Thursday, May 26, 2016

 

Trump accused of 'fraudulently evading some $20m in tax' following 2007 New York property deal

Donald Trump has been accused of signing off a controversial multi-million pound New York property deal that allegedly amounted to fraud.

The Republican presidential front-runner approved a $50 million investment in a property company with which he was involved only for the deal to be re-written weeks later as a ‘loan’.

Experts say the move was designed to save the companies tens of millions of dollars in US federal taxes and, according to court papers seen by the Daily Telegraph, could be fraudulent.

Mr Trump has so far refused to publish his tax returns, a disclosure that has been routinely made by presidential contenders for decades. He has claimed that it is ‘none of your business’.

However, he has boasted of how he tries to pay as little tax ‘as possible’. Documents released last week show he earned nearly $500 million last year but how much tax he paid remains unclear.

The claims centre on Trump’s relationship with a property company, Bayrock Group, that was building the tycoon’s Trump SoHo, a 46-floor luxury hotel and residential building in Manhattan, as well as two other developments that would bear his name. Trump was given a 15 percent stake in the New York building.

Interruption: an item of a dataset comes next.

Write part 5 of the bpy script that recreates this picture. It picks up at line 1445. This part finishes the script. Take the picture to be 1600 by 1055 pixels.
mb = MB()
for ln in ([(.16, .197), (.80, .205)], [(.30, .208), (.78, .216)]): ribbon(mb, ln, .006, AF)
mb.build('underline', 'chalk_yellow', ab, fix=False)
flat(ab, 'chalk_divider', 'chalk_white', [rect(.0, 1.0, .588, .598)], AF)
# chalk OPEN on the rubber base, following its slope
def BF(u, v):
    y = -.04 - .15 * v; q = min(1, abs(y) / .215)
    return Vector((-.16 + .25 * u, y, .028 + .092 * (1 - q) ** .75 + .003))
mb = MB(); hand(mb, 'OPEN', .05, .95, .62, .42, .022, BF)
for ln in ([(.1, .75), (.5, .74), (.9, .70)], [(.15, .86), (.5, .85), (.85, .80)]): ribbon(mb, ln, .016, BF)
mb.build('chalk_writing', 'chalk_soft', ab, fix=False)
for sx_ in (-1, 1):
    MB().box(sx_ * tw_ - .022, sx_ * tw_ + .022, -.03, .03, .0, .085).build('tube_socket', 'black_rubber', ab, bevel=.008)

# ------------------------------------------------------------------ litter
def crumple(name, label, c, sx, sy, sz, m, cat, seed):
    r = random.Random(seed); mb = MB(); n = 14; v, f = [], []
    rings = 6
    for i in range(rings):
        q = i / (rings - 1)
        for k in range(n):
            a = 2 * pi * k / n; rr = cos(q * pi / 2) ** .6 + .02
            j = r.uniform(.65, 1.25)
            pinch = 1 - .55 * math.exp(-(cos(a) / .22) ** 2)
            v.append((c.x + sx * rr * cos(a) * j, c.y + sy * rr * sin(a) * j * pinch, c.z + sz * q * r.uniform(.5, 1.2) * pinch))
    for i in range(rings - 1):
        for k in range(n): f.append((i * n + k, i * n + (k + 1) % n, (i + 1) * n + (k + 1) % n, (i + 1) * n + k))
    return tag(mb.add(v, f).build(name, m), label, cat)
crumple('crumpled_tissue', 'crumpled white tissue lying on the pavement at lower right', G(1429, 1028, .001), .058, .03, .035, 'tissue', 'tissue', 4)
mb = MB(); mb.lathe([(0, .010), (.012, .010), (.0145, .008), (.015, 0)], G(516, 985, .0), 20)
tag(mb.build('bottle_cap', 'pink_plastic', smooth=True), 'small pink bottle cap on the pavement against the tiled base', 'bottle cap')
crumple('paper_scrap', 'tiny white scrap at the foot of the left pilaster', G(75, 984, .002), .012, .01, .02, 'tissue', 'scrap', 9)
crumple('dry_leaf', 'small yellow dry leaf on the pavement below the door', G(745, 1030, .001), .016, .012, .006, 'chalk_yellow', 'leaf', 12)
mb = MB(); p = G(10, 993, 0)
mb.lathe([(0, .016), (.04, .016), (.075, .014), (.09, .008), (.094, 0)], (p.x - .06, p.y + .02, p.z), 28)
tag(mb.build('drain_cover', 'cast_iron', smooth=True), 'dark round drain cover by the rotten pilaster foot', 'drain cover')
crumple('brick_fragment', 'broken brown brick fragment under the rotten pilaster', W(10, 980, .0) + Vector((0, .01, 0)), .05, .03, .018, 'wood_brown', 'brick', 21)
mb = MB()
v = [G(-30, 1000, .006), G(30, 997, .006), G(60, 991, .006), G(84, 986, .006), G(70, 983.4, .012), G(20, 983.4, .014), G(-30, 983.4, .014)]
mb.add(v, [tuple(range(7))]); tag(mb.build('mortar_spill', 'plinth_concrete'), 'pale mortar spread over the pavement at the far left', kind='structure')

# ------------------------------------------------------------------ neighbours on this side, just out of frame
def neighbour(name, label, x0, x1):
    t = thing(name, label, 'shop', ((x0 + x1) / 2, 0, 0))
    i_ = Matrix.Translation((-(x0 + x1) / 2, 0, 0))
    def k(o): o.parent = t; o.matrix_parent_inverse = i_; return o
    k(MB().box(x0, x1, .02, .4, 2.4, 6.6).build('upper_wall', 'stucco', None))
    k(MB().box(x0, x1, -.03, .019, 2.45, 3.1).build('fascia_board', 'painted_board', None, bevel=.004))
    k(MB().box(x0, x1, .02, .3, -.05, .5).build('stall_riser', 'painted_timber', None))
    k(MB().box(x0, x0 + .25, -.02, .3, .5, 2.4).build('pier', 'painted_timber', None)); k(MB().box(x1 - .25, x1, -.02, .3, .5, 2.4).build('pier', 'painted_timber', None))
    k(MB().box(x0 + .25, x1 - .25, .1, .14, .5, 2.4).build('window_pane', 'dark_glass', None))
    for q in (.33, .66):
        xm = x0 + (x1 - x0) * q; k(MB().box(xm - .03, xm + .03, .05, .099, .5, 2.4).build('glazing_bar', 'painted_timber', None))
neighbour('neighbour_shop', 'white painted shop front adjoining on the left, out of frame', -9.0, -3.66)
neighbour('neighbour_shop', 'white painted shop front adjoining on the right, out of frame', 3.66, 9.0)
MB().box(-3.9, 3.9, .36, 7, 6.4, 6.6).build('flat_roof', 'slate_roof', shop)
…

In 2007, Bayrock signed a deal with an Icelandic investment firm, FL Group, which reportedly agreed to invest $50 million in four of Bayrock’s subsidiary partnerships.

However, the deal was later ‘relabeled’ as a loan, thereby exempting Bayrock from paying tax of more than 40 percent on its ‘gain’.

Former Bayrock staff who are suing the company have reportedly claimed that the move was intended to ‘fraudulently evade some $20 million in tax’ by disguising the sale of partnership interests, says the Telegraph.

The paper says it has obtained copies of letters signed by Trump that show he approved the move.

Alan Garten, Trump’s lawyer, claimed his client had ‘nothing to do with that transaction’ and was simply acknowledging the deal as a ‘limited partner’.

But Bob McIntyre, director of the the US-based Citizens for Tax Justice said the revelations raised serious questions about Trump’s judgement. Law professor and tax expert Howard Abrams said the deal was not a loan and wouldn’t ‘survive’ an investigation by the US Inland Revenue Service (IRS).

Bayrock has dismissed the claims made in court papers by its former finance director, Jody Kriss,that it committed fraud as ‘baseless’. It said the deal was examined by the IRS which ‘concluded that it was entirely appropriate’.

The company has already attracted controversy. Trump says he was introduced to the company, which had offices in one of his buildings, by one of its associates, Felix Sater. It has since emerged Russian-born Sater is a convicted fraudster with Mob ties who was jailed for stabbing a man in the face with a broken cocktail glass.

An analysis published yesterday by USA Today revealed Trump’s businesses have been involved in at least 100 lawsuits and other disputes related to unpaid taxes and the amount of tax they owe.

Donald Trump invested $50 million in a 2007 deal to build his SoHo tower.

The investment was later changed to a loan to reduce his tax liability.

Trump has so far refused to release his tax returns for public scrutiny.

He has boasted that he pays as little tax as possible on his fortune.